STATED EXERCISE |
Starting at the line that has "The Godot script" and stopping after the line that has "clear plastic bag", reproduce the listing below exactly; omit everything else.

— Begin EXTRACTED MATERIAL —

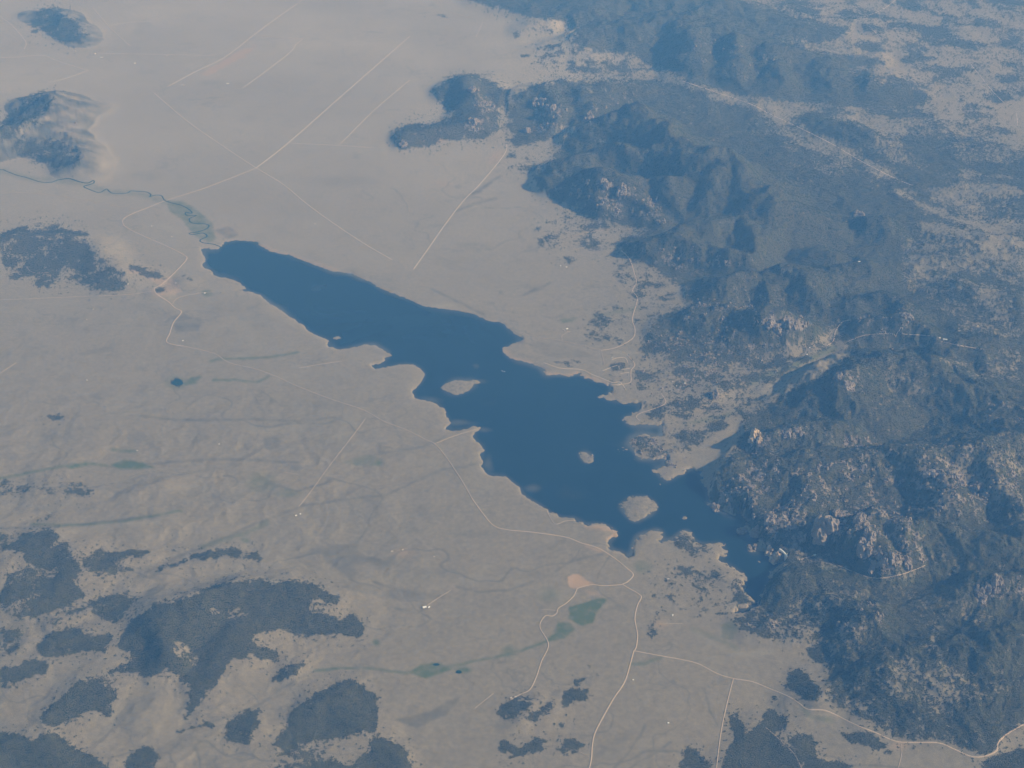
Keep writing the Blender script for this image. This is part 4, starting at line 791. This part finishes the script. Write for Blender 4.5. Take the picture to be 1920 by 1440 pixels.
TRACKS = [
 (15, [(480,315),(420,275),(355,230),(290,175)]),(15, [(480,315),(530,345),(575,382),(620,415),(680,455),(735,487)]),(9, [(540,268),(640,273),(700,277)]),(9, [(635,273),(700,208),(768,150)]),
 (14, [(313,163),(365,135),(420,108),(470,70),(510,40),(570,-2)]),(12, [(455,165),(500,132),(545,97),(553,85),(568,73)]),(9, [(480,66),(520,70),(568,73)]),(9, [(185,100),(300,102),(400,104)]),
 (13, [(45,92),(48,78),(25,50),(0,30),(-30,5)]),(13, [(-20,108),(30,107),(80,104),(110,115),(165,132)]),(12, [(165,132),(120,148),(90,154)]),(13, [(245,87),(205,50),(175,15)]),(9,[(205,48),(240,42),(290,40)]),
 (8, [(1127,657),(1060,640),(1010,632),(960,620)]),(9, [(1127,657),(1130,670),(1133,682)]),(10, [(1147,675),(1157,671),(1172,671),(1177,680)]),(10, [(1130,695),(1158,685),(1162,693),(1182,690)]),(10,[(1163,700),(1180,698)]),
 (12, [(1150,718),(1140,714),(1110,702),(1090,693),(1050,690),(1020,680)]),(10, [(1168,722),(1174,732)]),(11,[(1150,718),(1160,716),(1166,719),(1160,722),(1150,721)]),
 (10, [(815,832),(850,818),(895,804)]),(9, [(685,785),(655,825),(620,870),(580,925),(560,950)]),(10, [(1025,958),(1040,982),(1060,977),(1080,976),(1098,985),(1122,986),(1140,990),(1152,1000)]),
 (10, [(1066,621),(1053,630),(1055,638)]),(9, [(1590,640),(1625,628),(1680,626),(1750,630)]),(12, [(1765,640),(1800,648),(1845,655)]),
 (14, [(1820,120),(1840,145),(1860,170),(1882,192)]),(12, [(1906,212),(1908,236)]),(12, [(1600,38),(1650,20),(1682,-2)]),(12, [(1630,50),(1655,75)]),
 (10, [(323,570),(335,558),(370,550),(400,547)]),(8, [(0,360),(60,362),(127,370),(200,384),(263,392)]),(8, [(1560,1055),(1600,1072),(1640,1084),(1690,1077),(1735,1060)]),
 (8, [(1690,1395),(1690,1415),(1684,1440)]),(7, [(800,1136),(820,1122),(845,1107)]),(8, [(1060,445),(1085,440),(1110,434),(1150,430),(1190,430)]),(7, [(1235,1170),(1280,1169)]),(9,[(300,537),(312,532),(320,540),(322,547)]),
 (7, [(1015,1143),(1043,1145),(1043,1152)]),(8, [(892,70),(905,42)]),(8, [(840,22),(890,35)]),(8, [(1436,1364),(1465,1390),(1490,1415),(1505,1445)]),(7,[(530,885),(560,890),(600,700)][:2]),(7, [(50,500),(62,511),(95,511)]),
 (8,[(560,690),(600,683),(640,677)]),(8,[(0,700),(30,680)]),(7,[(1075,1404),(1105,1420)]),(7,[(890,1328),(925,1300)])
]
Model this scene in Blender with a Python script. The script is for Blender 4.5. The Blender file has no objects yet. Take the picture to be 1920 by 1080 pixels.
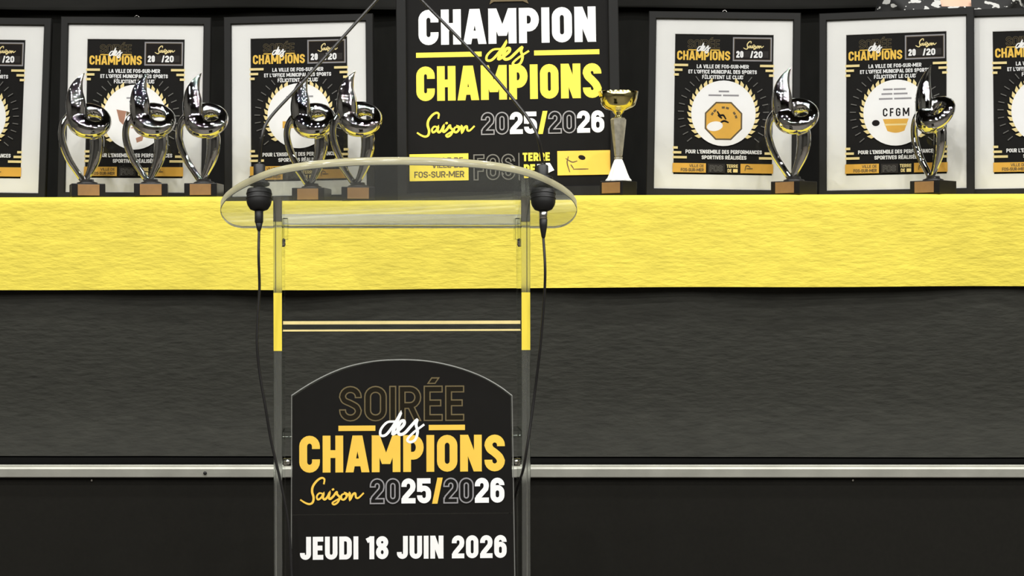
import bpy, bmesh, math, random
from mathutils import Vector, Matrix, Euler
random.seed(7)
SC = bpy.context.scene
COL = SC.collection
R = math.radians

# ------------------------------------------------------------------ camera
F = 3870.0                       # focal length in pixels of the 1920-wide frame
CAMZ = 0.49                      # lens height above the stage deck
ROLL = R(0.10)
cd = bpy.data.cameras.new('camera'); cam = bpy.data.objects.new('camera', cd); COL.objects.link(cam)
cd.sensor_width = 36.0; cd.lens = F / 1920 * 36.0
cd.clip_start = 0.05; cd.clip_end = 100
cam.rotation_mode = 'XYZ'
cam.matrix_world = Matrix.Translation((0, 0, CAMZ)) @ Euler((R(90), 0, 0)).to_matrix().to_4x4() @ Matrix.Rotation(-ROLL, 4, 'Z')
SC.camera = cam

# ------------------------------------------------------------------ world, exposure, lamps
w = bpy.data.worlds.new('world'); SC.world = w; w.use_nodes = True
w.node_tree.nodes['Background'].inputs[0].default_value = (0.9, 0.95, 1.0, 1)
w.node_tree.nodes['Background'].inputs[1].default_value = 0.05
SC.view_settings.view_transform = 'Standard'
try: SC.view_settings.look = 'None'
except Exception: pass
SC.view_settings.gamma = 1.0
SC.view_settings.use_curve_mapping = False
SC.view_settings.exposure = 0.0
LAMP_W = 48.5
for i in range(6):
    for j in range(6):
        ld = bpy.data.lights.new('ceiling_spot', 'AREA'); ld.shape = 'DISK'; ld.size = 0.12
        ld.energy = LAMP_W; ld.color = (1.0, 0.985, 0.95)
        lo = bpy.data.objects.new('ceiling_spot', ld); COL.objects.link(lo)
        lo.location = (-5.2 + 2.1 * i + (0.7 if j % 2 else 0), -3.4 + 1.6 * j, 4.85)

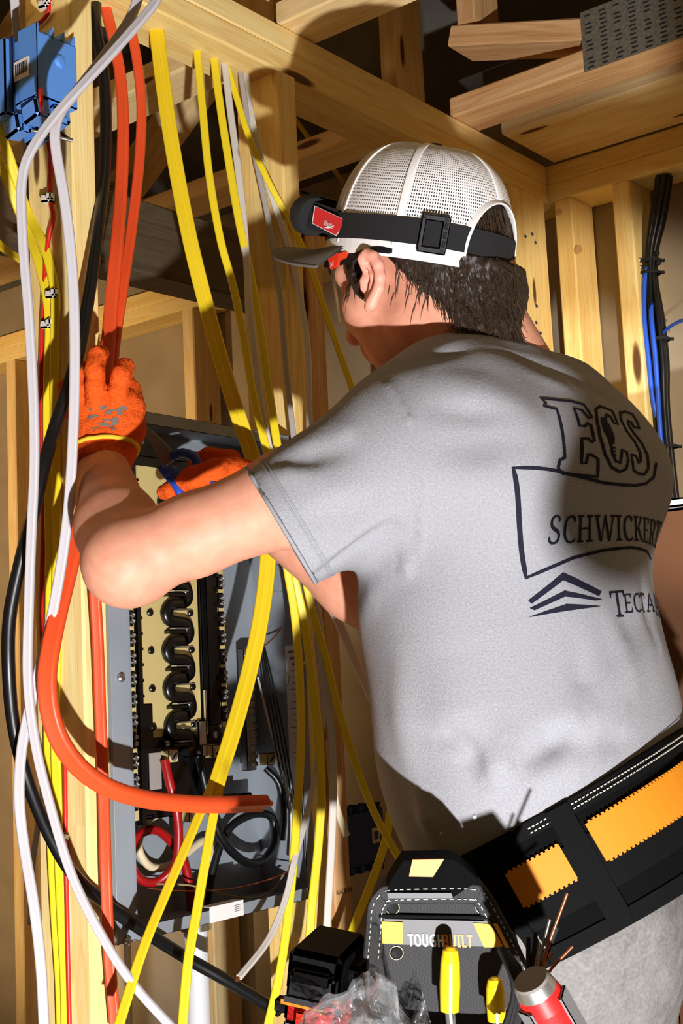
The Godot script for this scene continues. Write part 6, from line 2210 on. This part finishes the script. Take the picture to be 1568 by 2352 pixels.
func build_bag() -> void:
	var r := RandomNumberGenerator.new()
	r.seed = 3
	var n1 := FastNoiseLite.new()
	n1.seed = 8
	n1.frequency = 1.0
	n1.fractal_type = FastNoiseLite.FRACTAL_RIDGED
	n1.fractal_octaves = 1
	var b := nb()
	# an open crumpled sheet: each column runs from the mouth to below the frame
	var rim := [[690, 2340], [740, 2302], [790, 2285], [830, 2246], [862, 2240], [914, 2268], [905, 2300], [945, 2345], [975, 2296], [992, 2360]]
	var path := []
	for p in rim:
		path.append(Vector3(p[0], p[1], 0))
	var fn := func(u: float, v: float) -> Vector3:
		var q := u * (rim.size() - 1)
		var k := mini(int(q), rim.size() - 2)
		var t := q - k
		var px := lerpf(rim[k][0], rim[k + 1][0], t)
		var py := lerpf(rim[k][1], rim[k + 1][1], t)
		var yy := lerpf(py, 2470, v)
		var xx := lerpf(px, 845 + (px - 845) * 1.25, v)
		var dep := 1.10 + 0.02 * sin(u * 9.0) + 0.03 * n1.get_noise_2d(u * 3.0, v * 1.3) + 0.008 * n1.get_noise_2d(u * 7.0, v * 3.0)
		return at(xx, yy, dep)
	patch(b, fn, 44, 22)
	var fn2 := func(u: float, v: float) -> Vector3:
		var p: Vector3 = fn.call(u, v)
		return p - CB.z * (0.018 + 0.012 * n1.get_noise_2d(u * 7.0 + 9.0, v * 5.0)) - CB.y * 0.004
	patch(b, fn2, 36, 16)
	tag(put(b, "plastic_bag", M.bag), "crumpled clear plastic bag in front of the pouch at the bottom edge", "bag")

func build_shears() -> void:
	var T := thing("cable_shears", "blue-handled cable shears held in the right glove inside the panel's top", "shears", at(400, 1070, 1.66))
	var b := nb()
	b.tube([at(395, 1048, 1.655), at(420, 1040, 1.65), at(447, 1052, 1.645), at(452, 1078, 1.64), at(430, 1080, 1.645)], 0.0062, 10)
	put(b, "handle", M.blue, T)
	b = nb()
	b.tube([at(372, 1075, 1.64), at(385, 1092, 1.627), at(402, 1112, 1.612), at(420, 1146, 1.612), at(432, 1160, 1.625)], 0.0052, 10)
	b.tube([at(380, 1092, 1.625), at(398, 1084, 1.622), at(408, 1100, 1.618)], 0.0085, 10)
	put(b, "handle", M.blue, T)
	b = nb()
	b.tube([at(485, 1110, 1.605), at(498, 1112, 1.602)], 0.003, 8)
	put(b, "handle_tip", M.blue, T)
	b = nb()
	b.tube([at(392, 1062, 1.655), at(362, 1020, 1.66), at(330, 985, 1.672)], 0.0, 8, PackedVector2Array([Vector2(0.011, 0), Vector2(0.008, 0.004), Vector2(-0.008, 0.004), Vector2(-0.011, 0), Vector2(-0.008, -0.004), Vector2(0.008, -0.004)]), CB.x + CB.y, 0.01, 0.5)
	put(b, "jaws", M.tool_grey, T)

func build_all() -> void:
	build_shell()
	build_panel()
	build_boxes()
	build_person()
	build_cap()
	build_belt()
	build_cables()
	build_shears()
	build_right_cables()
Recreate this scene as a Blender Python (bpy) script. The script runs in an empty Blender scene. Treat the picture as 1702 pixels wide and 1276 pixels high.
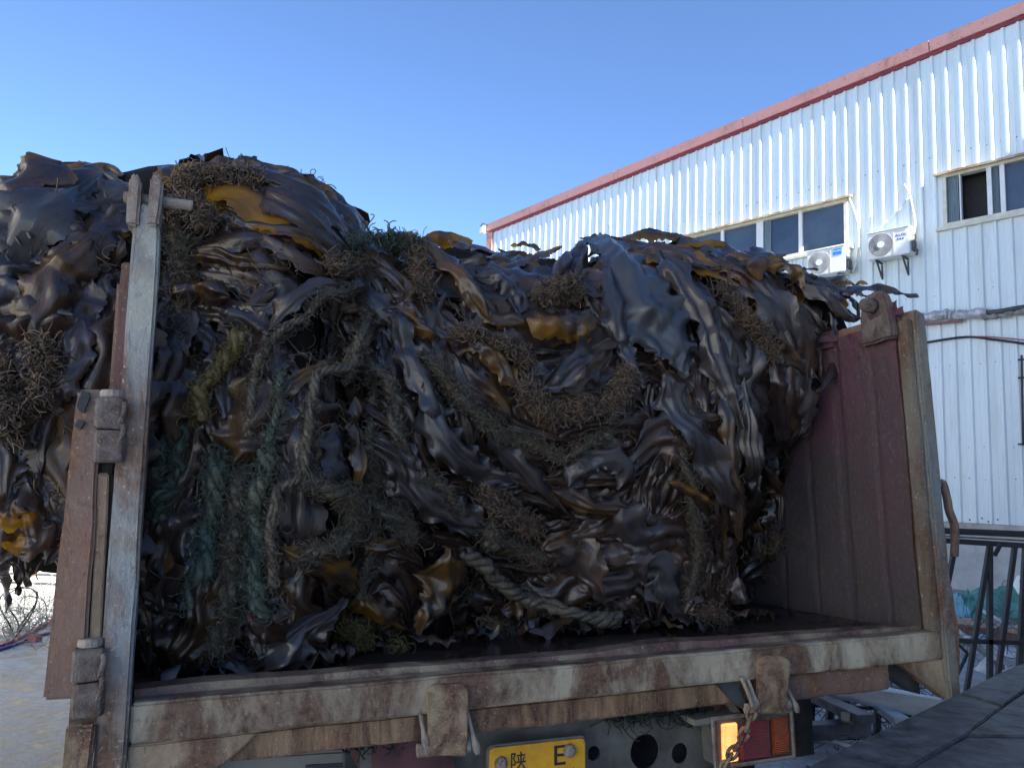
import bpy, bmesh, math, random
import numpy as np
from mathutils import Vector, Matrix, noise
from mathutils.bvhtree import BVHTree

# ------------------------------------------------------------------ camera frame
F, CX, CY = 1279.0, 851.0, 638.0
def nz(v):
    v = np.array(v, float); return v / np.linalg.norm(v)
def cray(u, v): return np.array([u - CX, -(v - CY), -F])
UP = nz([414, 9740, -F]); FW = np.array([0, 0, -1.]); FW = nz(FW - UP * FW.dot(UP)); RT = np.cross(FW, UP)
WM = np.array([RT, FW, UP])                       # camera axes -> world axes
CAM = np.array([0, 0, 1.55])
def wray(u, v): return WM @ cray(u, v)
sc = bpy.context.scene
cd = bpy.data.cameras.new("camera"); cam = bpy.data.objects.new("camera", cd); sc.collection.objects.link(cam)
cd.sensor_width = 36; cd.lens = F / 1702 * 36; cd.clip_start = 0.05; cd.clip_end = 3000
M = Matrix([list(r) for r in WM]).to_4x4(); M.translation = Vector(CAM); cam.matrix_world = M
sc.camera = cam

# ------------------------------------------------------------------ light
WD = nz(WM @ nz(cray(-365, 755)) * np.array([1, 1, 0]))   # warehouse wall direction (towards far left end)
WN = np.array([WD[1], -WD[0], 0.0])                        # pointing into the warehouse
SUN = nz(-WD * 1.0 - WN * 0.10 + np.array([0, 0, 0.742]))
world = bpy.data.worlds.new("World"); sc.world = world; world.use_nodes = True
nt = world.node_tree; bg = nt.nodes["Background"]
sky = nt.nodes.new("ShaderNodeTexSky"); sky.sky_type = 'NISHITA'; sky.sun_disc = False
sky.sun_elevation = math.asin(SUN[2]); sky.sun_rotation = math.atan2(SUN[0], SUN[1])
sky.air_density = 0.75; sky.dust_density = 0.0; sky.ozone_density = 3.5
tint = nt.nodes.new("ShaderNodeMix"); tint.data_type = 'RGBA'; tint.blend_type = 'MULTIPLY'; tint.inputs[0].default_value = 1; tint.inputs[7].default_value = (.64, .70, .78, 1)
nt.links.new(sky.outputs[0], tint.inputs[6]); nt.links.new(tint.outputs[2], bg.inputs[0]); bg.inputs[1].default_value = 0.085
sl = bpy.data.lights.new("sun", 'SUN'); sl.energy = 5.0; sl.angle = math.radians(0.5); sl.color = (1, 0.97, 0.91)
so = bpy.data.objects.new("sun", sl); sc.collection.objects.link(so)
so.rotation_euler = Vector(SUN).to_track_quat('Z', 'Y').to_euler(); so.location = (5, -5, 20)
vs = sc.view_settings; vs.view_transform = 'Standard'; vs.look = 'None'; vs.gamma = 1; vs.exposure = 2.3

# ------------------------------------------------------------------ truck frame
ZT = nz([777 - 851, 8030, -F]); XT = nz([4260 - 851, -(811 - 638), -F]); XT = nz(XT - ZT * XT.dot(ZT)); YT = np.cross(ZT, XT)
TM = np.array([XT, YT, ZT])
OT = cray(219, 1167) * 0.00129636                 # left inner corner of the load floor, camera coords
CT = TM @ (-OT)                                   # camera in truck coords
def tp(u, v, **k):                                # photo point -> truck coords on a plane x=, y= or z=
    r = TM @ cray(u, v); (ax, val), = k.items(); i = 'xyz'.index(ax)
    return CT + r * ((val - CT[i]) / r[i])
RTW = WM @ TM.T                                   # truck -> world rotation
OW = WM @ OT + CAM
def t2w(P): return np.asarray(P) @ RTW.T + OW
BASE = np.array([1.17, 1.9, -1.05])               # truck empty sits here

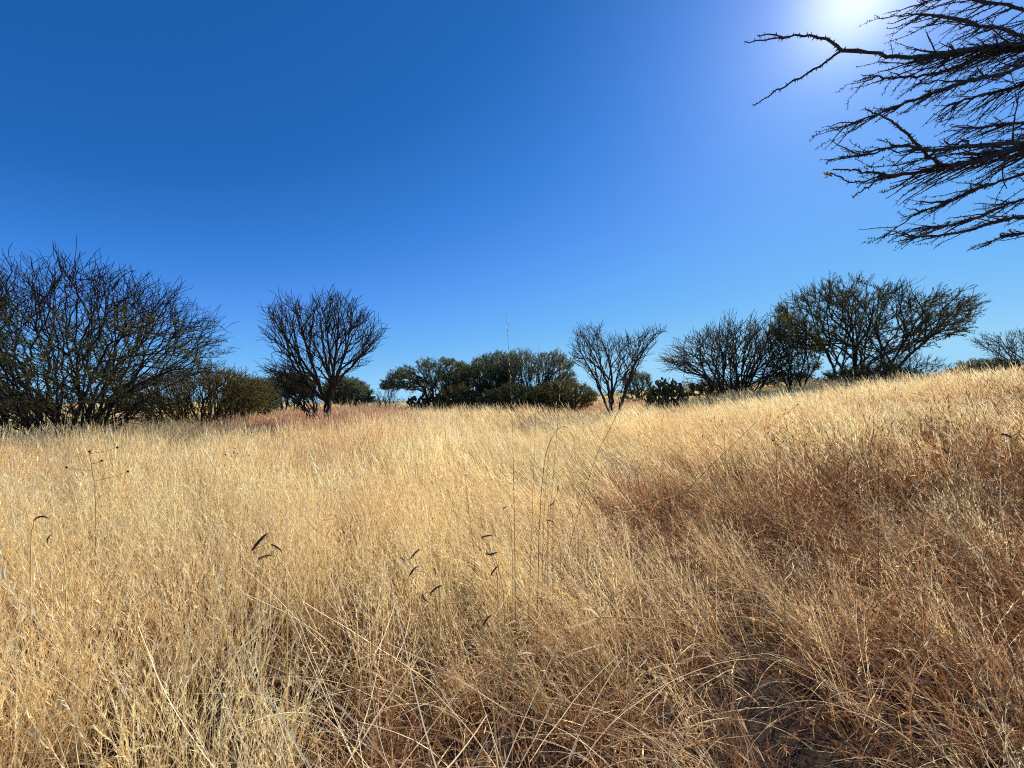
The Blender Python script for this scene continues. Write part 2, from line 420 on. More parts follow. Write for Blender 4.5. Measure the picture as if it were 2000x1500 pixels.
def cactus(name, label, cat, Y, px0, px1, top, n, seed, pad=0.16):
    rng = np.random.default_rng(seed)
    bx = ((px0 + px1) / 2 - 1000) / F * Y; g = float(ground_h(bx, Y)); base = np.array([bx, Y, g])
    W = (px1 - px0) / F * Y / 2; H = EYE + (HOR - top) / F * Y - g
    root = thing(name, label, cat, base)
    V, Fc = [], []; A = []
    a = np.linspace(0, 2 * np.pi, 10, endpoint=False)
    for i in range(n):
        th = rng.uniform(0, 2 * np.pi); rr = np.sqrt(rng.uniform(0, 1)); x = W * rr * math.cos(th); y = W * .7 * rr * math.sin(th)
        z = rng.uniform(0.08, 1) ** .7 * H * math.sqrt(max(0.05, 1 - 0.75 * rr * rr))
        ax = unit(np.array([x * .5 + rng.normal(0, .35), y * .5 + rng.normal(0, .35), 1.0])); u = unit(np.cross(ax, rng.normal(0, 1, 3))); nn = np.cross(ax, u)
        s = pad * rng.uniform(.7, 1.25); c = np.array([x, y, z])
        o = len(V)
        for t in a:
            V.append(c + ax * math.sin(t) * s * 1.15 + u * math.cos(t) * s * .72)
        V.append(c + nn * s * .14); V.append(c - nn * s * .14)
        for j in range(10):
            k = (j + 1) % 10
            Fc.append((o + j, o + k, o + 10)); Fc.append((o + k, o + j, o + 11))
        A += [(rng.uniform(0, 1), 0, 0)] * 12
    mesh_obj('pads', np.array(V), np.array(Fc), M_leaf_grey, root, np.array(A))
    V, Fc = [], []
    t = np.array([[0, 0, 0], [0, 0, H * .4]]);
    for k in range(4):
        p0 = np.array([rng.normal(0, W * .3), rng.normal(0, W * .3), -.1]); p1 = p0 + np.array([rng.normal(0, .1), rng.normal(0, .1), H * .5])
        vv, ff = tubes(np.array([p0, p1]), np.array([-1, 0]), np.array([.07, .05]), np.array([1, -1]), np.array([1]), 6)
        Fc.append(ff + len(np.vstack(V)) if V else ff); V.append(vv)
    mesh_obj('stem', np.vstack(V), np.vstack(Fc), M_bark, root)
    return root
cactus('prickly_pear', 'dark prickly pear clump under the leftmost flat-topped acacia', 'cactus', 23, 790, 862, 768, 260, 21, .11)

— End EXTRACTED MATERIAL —

COMPLETE RESPONSE |
The Godot script for this scene continues. Write part 6, from line 2210 on. This part finishes the script. Take the picture to be 1568 by 2352 pixels.
func build_bag() -> void:
	var r := RandomNumberGenerator.new()
	r.seed = 3
	var n1 := FastNoiseLite.new()
	n1.seed = 8
	n1.frequency = 1.0
	n1.fractal_type = FastNoiseLite.FRACTAL_RIDGED
	n1.fractal_octaves = 1
	var b := nb()
	# an open crumpled sheet: each column runs from the mouth to below the frame
	var rim := [[690, 2340], [740, 2302], [790, 2285], [830, 2246], [862, 2240], [914, 2268], [905, 2300], [945, 2345], [975, 2296], [992, 2360]]
	var path := []
	for p in rim:
		path.append(Vector3(p[0], p[1], 0))
	var fn := func(u: float, v: float) -> Vector3:
		var q := u * (rim.size() - 1)
		var k := mini(int(q), rim.size() - 2)
		var t := q - k
		var px := lerpf(rim[k][0], rim[k + 1][0], t)
		var py := lerpf(rim[k][1], rim[k + 1][1], t)
		var yy := lerpf(py, 2470, v)
		var xx := lerpf(px, 845 + (px - 845) * 1.25, v)
		var dep := 1.10 + 0.02 * sin(u * 9.0) + 0.03 * n1.get_noise_2d(u * 3.0, v * 1.3) + 0.008 * n1.get_noise_2d(u * 7.0, v * 3.0)
		return at(xx, yy, dep)
	patch(b, fn, 44, 22)
	var fn2 := func(u: float, v: float) -> Vector3:
		var p: Vector3 = fn.call(u, v)
		return p - CB.z * (0.018 + 0.012 * n1.get_noise_2d(u * 7.0 + 9.0, v * 5.0)) - CB.y * 0.004
	patch(b, fn2, 36, 16)
	tag(put(b, "plastic_bag", M.bag), "crumpled clear plastic bag in front of the pouch at the bottom edge", "bag")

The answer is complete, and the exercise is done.